As we enter the New Year 2010 and commence our 29th year of business, we extend to you our sincere wishes for the best of health, safe journeys, and every Blessing of happiness and peace.

Here is the bottom line. Our clients are up more than + 40% over the past decade, while the S&P 500 Index is down nearly -10% for the same ten years.
(cumulative total, dividends included, gross of fees)

We made the bold and prudent decision to exit the equity markets in late 1999. Since then, we have safeguarded our clients’ assets in United States Treasury Obligations with varying maturities, and have preserved their capital against both the visible turmoil in the equity markets and the invisible deterioration of value caused by compounded inflation. Not for naught has the preceding decade been termed the “Naughties”: those investors who passively indexed have naught to show for their decision, while other investors have been wiped out by the naughty deeds of people now serving criminal sentences in jail.

It was easy to lose money and esteem over the past ten years. Those who lost conviction and those who lost patience were susceptible to speculators and get-rich-quick schemes. Winners, on the other hand, stayed focused on fundamentals and economic reality. Many people can boast about making money in an up market, but few professionals know when and how to safeguard money in a down market. It may not be very glamorous to say “I’m in cash”, but it is certainly a great relief to securely be in cash well before the equity markets implode.

We have preserved assets in down markets. What awaits is the opportunity to invest that cash.

Over the past year, speculation, the infusion of stimulus money, a depreciating Dollar, and the collapse in real estate values contributed to soaring stock prices through the end of 2009. Some investors wiped their proverbial brows as the 2009 rise in stock values partially offset some of their painful losses. Had it not been for the most recent rally, though, the return on stocks for the decade would have been much worse. It is important to recognize which factors did NOT contribute to the rise in the stock market: high unemployment, high rates of bankruptcy and insolvency, high levels of debt, and high taxes. Given these persistent and debilitating elements in the economy, many prudent investors have questioned how stock prices could rise so high and be sustained for so long.

Historically, the only movement which is faster than an ascent in the stock market is the descent, and as economic reality takes hold, this speculative bubble in prices could deflate rapidly. In the upcoming year, we anticipate neither a “V” nor “W” shaped correction in the markets. Instead, we expect something which looks more like a jagged lightening bolt. Should investors panic, as they often do in the face of economic crises, the issue of liquidity will come to the forefront. The absence of liquidity (that is, ready cash) during such panic could force investors to sell their stocks at a substantial loss against perceived value. Stock prices, in turn, could plunge to new lows as buyers are either unable or unwilling to step into a free-fall in the market.

We are well positioned in highly liquid cash equivalents, so we may begin to invest in the markets as equity prices adjust downward.

As confirmation of our decision to enter the stock market, we would like to see evidence of critical components to complement our long-term strategy.

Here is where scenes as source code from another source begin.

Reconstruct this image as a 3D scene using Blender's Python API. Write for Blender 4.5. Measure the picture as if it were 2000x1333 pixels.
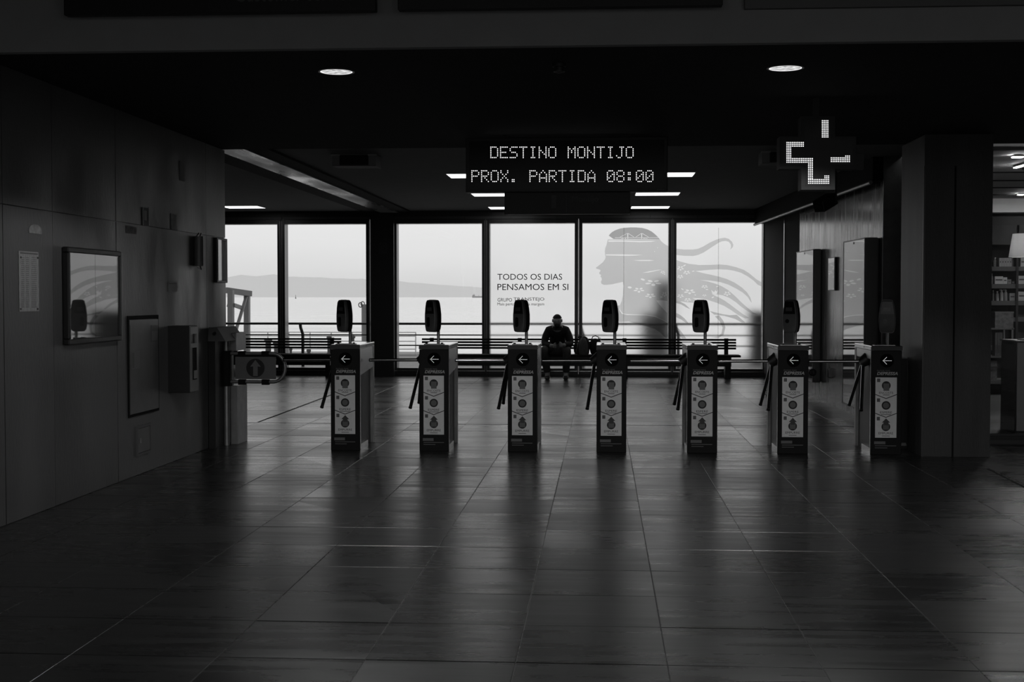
import bpy, bmesh, math, random
from mathutils import Vector, Matrix
from mathutils.geometry import delaunay_2d_cdt

random.seed(7)
sc = bpy.context.scene
for _o in list(bpy.data.objects):
    bpy.data.objects.remove(_o, do_unlink=True)
COL = sc.collection

# ------------------------------------------------------------------ camera
F = 2600.0; H = 1.435
YAW = math.atan(175.0 / F); PITCH = math.atan(86.5 / F)
cam_d = bpy.data.cameras.new('camera'); cam = bpy.data.objects.new('camera', cam_d); COL.objects.link(cam)
cam.location = (0, 0, H); cam.rotation_euler = (math.pi / 2 - PITCH, 0, YAW)
cam_d.sensor_width = 36.0; cam_d.lens = 36.0 * F / 2000.0
cam_d.clip_start = 0.05; cam_d.clip_end = 60000
sc.camera = cam
# ------------------------------------------------------------------ sky
EXPOSURE = 0.0
world = bpy.data.worlds.new('overcast_sky'); sc.world = world; world.use_nodes = True
_nt = world.node_tree; _nt.nodes.clear()
_tc = _nt.nodes.new('ShaderNodeTexCoord'); _sep = _nt.nodes.new('ShaderNodeSeparateXYZ')
_map = _nt.nodes.new('ShaderNodeMapping'); _map.inputs['Scale'].default_value = (2.2, 2.2, 16)
_nz = _nt.nodes.new('ShaderNodeTexNoise'); _nz.inputs['Scale'].default_value = 2.0; _nz.inputs['Detail'].default_value = 4
_ma = _nt.nodes.new('ShaderNodeMath'); _ma.operation = 'MULTIPLY_ADD'; _ma.inputs[1].default_value = 0.03
_rp = _nt.nodes.new('ShaderNodeValToRGB'); _bg = _nt.nodes.new('ShaderNodeBackground'); _wo = _nt.nodes.new('ShaderNodeOutputWorld')
_nt.links.new(_tc.outputs['Generated'], _sep.inputs[0]); _nt.links.new(_tc.outputs['Generated'], _map.inputs[0])
_nt.links.new(_map.outputs[0], _nz.inputs['Vector']); _nt.links.new(_nz.outputs[0], _ma.inputs[0])
_nt.links.new(_sep.outputs['Z'], _ma.inputs[2]); _nt.links.new(_ma.outputs[0], _rp.inputs[0])
_nt.links.new(_rp.outputs[0], _bg.inputs[0]); _nt.links.new(_bg.outputs[0], _wo.inputs[0])
_e = _rp.color_ramp.elements
_e[0].position = 0.0; _e[0].color = (.63, .63, .63, 1); _e[1].position = 1.0; _e[1].color = (.95, .95, .95, 1)
for _p, _c in ((.02, .68), (.05, .78), (.085, .85), (.3, .92)):
    _k = _e.new(_p); _k.color = (_c, _c, _c, 1)
_bg.inputs[1].default_value = 1.13
vs = sc.view_settings
vs.view_transform = 'Standard'; vs.look = 'None'; vs.gamma = 1.0; vs.exposure = EXPOSURE; vs.use_curve_mapping = False
sc.display_settings.display_device = 'sRGB'
sc.cycles.use_denoising = True
sc.cycles.max_bounces = 10; sc.cycles.diffuse_bounces = 4; sc.cycles.glossy_bounces = 4
sc.cycles.transmission_bounces = 6; sc.cycles.transparent_max_bounces = 16
sc.cycles.sample_clamp_indirect = 4.0

# ------------------------------------------------------------------ helpers: pixel -> place
_fw = Vector((-math.sin(YAW) * math.cos(PITCH), math.cos(YAW) * math.cos(PITCH), -math.sin(PITCH)))
_rt = Vector((math.cos(YAW), math.sin(YAW), 0)); _up = _rt.cross(_fw); CAMP = Vector((0, 0, H))
def ray(px, py): return _fw + _rt * ((px - 1000) / F) - _up * ((py - 666.5) / F)
def at(px, py, Y):
    d = ray(px, py); return CAMP + d * (Y / d.y)
def ground(px, py, z=0.0):
    d = ray(px, py); return CAMP + d * ((z - H) / d.z)
def px_of(P):
    v = Vector(P) - CAMP; w = v.dot(_fw)
    return 1000 + F * v.dot(_rt) / w, 666.5 - F * v.dot(_up) / w
def X(px, Y): return at(px, 580, Y).x
def Z(py, Y, px=1000): return at(px, py, Y).z

# ------------------------------------------------------------------ helpers: materials
MATS = {}
def M(name, v, rough=.5, metal=0.0, noise=0.0, nscale=6.0, spec=.5, bump=0.0, bscale=60.0, stretch=(1, 1, 1), emit=0.0, rvar=0.0):
    if name in MATS: return MATS[name]
    m = bpy.data.materials.new(name); m.use_nodes = True; MATS[name] = m
    nt = m.node_tree; b = nt.nodes['Principled BSDF']
    b.inputs['Base Color'].default_value = (v, v, v, 1); b.inputs['Roughness'].default_value = rough
    b.inputs['Metallic'].default_value = metal; b.inputs['Specular IOR Level'].default_value = spec
    if emit:
        b.inputs['Emission Color'].default_value = (1, 1, 1, 1); b.inputs['Emission Strength'].default_value = emit
    tc = nt.nodes.new('ShaderNodeTexCoord'); mp = nt.nodes.new('ShaderNodeMapping'); mp.inputs['Scale'].default_value = stretch
    nt.links.new(tc.outputs['Object'], mp.inputs[0])
    n = nt.nodes.new('ShaderNodeTexNoise'); n.inputs['Scale'].default_value = nscale; n.inputs['Detail'].default_value = 5
    nt.links.new(mp.outputs[0], n.inputs['Vector'])
    mr = nt.nodes.new('ShaderNodeMapRange'); mr.inputs[1].default_value = .3; mr.inputs[2].default_value = .7
    a = max(noise, .04)
    mr.inputs[3].default_value = v * (1 - a); mr.inputs[4].default_value = min(1, v * (1 + a))
    nt.links.new(n.outputs[0], mr.inputs[0])
    cb = nt.nodes.new('ShaderNodeCombineColor')
    for i in range(3): nt.links.new(mr.outputs[0], cb.inputs[i])
    nt.links.new(cb.outputs[0], b.inputs['Base Color'])
    if rvar:
        m2 = nt.nodes.new('ShaderNodeMapRange'); m2.inputs[1].default_value = .3; m2.inputs[2].default_value = .7
        m2.inputs[3].default_value = max(0, rough - rvar); m2.inputs[4].default_value = min(1, rough + rvar)
        nt.links.new(n.outputs[0], m2.inputs[0]); nt.links.new(m2.outputs[0], b.inputs['Roughness'])
    if bump:
        n2 = nt.nodes.new('ShaderNodeTexNoise'); n2.inputs['Scale'].default_value = bscale; n2.inputs['Detail'].default_value = 4
        nt.links.new(mp.outputs[0], n2.inputs['Vector'])
        bp = nt.nodes.new('ShaderNodeBump'); bp.inputs['Strength'].default_value = bump; bp.inputs['Distance'].default_value = .01
        nt.links.new(n2.outputs[0], bp.inputs['Height']); nt.links.new(bp.outputs[0], b.inputs['Normal'])
    return m

def glow(name, strength):
    if name in MATS: return MATS[name]
    m = bpy.data.materials.new(name); m.use_nodes = True; MATS[name] = m
    nt = m.node_tree; nt.nodes.clear(); e = nt.nodes.new('ShaderNodeEmission'); o = nt.nodes.new('ShaderNodeOutputMaterial')
    e.inputs[0].default_value = (1, 1, 1, 1); e.inputs[1].default_value = strength
    nt.links.new(e.outputs[0], o.inputs[0]); return m

def schlick(nt, f0):
    lw = nt.nodes.new('ShaderNodeLayerWeight'); lw.inputs[0].default_value = .5
    p = nt.nodes.new('ShaderNodeMath'); p.operation = 'POWER'; p.inputs[1].default_value = 5
    nt.links.new(lw.outputs['Facing'], p.inputs[0])
    m = nt.nodes.new('ShaderNodeMath'); m.operation = 'MULTIPLY_ADD'; m.inputs[1].default_value = 1 - f0; m.inputs[2].default_value = f0
    nt.links.new(p.outputs[0], m.inputs[0]); return m.outputs[0]

def glass_mat(name='clear_glass', f0=.04, tint=.97, rough=0.0):
    if name in MATS: return MATS[name]
    m = bpy.data.materials.new(name); m.use_nodes = True; MATS[name] = m
    nt = m.node_tree; nt.nodes.clear(); o = nt.nodes.new('ShaderNodeOutputMaterial')
    t = nt.nodes.new('ShaderNodeBsdfTransparent'); t.inputs[0].default_value = (tint, tint, tint, 1)
    g = nt.nodes.new('ShaderNodeBsdfGlossy'); g.inputs['Roughness'].default_value = rough
    mx = nt.nodes.new('ShaderNodeMixShader'); nt.links.new(schlick(nt, f0), mx.inputs[0])
    nt.links.new(t.outputs[0], mx.inputs[1]); nt.links.new(g.outputs[0], mx.inputs[2]); nt.links.new(mx.outputs[0], o.inputs[0])
    return m

def film_mat():      # frosted window film: scatters what lies far behind, keeps what is close
    m = bpy.data.materials.new('frosted_film'); m.use_nodes = True
    nt = m.node_tree; nt.nodes.clear(); o = nt.nodes.new('ShaderNodeOutputMaterial')
    r = nt.nodes.new('ShaderNodeBsdfRefraction'); r.distribution = 'BECKMANN'; r.inputs['IOR'].default_value = 1.10; r.inputs['Roughness'].default_value = .36
    r.inputs['Color'].default_value = (.98, .98, .98, 1)
    t = nt.nodes.new('ShaderNodeBsdfTransparent'); t.inputs[0].default_value = (.97, .97, .97, 1)
    mx = nt.nodes.new('ShaderNodeMixShader'); mx.inputs[0].default_value = .10
    nt.links.new(r.outputs[0], mx.inputs[1]); nt.links.new(t.outputs[0], mx.inputs[2]); nt.links.new(mx.outputs[0], o.inputs[0])
    return m

def tint_mat(name, v):
    m = bpy.data.materials.new(name); m.use_nodes = True
    nt = m.node_tree; nt.nodes.clear(); o = nt.nodes.new('ShaderNodeOutputMaterial')
    t = nt.nodes.new('ShaderNodeBsdfTransparent'); n = nt.nodes.new('ShaderNodeTexNoise'); n.inputs['Scale'].default_value = 3
    mr = nt.nodes.new('ShaderNodeMapRange'); mr.inputs[3].default_value = v * .97; mr.inputs[4].default_value = v * 1.03
    nt.links.new(n.outputs[0], mr.inputs[0]); nt.links.new(mr.outputs[0], t.inputs[0]); nt.links.new(t.outputs[0], o.inputs[0])
    return m

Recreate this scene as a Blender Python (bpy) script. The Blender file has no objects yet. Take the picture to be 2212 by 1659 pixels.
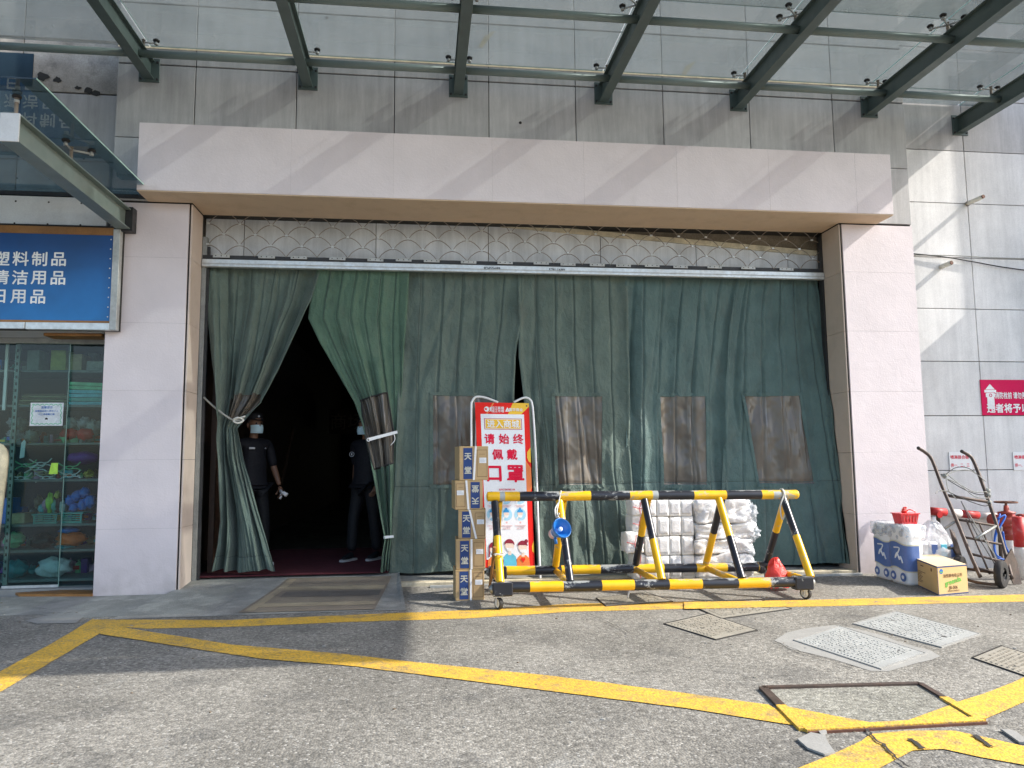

First, after years of internal hard work in many businesses, we would like to see a resumption of corporate profitability, reflecting improved margins and better managed finances. Second, after years of insolvencies and bankruptcies, we would like to see a resurgence in both industrial and personal consumer demand for goods and services. Over the past few years, businesses and households have been paring back their inventories, and the shelves and cupboards are looking rather bare at the moment. Any up-tick in demand should translate favourably into higher sales revenue for corporations. Third, after years of lay-offs and plant closures, we would like to see an impetus for companies to create jobs and hire workers. Favourable government tax policies for business development and employee benefits could foment a solid improvement in employment. All of these components should translate into a resumption of solid corporate earnings, which in turn, should provide solid returns on investments.

Tried and true disciplines are the hallmark of long-term investing. Meticulous financial analysis and methodical economic research are the cornerstones of the preservation of real assets. The key is to purchase the stock of well-managed and well-positioned companies when the price-to-earnings ratios reflect reasonable trading ranges. Not for naught do our clients consistently benefit from “Buy low, and sell high.”